### RECORDS FOR PROCESSING

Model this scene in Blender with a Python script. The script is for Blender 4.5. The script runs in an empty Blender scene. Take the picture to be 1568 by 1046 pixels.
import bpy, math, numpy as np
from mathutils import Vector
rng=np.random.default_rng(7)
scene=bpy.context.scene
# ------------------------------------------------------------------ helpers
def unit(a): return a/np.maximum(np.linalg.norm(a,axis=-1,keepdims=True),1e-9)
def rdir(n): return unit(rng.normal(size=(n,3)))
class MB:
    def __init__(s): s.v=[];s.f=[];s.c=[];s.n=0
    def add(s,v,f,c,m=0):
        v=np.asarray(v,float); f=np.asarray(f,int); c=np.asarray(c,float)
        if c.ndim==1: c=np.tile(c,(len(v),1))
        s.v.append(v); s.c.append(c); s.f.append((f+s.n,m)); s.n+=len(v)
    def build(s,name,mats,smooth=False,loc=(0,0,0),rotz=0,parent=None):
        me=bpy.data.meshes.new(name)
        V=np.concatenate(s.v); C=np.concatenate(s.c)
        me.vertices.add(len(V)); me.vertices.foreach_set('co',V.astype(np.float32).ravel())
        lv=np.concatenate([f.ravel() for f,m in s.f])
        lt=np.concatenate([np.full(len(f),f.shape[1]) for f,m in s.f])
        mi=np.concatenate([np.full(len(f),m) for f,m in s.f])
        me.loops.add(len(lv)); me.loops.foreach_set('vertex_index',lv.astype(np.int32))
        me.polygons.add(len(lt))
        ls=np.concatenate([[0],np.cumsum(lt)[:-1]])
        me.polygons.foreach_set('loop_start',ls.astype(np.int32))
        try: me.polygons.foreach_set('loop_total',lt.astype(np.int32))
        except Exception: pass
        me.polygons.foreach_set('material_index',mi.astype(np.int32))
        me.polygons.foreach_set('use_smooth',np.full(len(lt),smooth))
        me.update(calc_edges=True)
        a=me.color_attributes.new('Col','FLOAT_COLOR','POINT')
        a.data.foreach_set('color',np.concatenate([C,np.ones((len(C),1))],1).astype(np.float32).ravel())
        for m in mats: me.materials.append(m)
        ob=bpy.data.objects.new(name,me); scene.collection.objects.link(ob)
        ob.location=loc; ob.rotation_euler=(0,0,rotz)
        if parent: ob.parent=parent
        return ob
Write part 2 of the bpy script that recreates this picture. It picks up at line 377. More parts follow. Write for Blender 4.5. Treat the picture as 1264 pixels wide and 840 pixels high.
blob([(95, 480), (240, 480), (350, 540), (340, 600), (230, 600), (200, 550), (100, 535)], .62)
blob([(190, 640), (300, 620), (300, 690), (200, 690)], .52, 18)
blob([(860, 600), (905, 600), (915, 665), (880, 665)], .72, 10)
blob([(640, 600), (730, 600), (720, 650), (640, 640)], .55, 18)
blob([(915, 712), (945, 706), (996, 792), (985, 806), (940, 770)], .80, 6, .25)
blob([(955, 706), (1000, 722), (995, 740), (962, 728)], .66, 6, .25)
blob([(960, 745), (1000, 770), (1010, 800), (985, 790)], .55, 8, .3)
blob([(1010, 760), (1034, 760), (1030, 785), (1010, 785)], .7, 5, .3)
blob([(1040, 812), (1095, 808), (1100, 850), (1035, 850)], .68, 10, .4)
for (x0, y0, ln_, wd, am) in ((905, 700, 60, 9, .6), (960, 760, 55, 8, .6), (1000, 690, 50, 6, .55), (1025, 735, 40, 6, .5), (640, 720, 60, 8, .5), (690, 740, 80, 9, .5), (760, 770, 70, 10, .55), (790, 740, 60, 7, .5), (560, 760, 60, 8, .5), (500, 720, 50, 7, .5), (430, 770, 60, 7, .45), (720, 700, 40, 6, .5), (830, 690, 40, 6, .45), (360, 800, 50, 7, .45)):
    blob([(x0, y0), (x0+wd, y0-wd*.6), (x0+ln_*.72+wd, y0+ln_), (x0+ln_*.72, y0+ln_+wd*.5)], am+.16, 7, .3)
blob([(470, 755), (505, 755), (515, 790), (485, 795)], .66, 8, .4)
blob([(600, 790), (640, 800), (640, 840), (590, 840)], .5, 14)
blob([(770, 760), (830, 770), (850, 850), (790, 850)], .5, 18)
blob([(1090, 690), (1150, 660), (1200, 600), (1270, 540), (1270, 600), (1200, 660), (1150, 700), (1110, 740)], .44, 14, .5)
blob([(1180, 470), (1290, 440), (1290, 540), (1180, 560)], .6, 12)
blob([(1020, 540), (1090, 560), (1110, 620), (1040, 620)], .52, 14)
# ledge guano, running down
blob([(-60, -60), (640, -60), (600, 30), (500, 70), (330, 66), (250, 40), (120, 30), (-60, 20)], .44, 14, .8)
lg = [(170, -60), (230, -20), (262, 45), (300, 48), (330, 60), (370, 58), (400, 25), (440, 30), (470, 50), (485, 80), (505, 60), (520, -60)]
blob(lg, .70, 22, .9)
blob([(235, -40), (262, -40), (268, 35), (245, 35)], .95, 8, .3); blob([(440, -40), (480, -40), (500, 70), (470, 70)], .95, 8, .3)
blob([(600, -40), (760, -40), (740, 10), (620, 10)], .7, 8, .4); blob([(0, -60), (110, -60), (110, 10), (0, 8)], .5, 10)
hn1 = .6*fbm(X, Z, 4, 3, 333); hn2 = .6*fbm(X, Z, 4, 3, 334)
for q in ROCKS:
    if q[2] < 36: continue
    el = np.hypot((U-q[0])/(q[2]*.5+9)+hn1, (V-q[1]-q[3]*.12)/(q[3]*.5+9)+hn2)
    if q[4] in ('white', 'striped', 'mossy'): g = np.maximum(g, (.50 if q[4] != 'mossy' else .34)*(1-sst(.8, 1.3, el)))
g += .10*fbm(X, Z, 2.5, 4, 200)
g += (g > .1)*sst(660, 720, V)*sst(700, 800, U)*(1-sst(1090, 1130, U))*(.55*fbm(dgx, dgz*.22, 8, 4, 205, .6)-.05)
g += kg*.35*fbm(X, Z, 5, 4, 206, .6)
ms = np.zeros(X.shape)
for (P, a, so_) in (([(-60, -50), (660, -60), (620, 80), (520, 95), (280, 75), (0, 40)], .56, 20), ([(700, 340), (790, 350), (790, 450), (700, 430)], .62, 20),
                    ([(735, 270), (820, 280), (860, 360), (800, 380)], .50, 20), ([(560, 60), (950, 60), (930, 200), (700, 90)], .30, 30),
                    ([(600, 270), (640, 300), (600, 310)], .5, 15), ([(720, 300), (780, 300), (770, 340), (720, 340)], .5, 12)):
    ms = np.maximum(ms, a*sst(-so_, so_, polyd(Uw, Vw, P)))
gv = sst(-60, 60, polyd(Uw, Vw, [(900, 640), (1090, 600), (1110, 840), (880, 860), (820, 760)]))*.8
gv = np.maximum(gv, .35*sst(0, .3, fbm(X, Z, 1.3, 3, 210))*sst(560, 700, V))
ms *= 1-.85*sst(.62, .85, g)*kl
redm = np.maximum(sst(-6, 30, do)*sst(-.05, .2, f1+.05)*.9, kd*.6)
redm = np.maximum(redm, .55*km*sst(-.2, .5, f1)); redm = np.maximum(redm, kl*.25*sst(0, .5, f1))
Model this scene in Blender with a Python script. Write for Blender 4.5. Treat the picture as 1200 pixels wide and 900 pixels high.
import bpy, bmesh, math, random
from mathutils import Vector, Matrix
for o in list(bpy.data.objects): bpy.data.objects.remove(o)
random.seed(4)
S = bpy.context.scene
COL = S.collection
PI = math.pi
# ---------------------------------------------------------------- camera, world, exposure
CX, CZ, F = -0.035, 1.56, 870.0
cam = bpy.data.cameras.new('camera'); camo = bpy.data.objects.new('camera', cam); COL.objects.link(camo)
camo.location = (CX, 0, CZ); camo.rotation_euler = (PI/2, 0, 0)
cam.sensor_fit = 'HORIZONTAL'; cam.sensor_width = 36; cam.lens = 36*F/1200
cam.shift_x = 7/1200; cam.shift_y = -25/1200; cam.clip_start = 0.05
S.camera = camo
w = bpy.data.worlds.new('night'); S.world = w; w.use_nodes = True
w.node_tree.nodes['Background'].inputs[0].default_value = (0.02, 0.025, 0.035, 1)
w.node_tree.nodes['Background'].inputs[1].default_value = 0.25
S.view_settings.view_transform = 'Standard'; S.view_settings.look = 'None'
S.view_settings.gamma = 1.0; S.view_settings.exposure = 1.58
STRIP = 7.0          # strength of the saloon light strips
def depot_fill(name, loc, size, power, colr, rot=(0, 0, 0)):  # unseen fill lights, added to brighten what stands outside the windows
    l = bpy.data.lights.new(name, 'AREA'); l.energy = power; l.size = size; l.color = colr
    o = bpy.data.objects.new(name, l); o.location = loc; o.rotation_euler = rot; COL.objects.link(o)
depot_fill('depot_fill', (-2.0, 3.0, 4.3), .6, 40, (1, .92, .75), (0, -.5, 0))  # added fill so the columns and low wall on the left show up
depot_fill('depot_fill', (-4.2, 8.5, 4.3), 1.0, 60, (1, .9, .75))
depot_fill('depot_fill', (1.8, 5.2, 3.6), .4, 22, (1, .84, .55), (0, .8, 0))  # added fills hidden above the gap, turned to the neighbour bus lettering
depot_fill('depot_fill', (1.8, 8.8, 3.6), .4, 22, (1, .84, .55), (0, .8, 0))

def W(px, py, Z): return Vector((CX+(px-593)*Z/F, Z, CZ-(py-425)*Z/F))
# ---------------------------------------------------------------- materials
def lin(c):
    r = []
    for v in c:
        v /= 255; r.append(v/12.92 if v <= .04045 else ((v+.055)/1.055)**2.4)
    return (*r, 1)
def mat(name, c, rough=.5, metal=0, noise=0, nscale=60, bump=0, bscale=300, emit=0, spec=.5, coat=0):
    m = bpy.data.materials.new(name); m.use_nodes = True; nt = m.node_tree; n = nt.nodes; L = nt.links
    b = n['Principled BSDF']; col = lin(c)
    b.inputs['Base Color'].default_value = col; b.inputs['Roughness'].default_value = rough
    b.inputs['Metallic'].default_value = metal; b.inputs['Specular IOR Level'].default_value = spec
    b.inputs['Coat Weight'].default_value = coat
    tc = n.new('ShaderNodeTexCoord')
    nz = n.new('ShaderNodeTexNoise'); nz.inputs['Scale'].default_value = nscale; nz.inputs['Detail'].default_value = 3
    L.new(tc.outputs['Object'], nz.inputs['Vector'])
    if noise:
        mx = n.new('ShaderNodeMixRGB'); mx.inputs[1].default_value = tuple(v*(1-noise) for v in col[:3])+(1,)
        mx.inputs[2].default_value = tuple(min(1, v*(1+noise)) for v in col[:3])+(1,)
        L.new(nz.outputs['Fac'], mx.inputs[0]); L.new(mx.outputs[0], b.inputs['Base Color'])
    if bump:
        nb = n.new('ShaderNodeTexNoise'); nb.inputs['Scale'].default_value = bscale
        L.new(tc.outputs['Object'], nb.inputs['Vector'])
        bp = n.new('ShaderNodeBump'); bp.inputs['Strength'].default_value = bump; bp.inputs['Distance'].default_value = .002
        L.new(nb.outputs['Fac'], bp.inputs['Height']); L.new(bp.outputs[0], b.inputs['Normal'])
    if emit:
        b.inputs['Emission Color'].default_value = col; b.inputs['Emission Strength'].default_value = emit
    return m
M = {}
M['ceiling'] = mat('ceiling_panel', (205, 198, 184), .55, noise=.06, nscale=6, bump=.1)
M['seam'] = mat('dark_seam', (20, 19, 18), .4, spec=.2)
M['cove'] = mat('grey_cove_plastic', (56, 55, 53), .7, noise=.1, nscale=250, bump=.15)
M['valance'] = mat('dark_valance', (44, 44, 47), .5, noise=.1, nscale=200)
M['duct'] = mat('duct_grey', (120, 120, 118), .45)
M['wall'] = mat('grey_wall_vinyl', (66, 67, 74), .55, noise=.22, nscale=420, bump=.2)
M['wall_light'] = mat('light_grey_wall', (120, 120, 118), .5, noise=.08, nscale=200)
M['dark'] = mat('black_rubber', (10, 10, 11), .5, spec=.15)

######

Return every line holding the word "script" from the records.

* [FULL SOLUTION]
Model this scene in Blender with a Python script. The script is for Blender 4.5. The script runs in an empty Blender scene. Take the picture to be 1568 by 1046 pixels.
Write part 2 of the bpy script that recreates this picture. It picks up at line 377. More parts follow. Write for Blender 4.5. Treat the picture as 1264 pixels wide and 840 pixels high.
Model this scene in Blender with a Python script. Write for Blender 4.5. Treat the picture as 1200 pixels wide and 900 pixels high.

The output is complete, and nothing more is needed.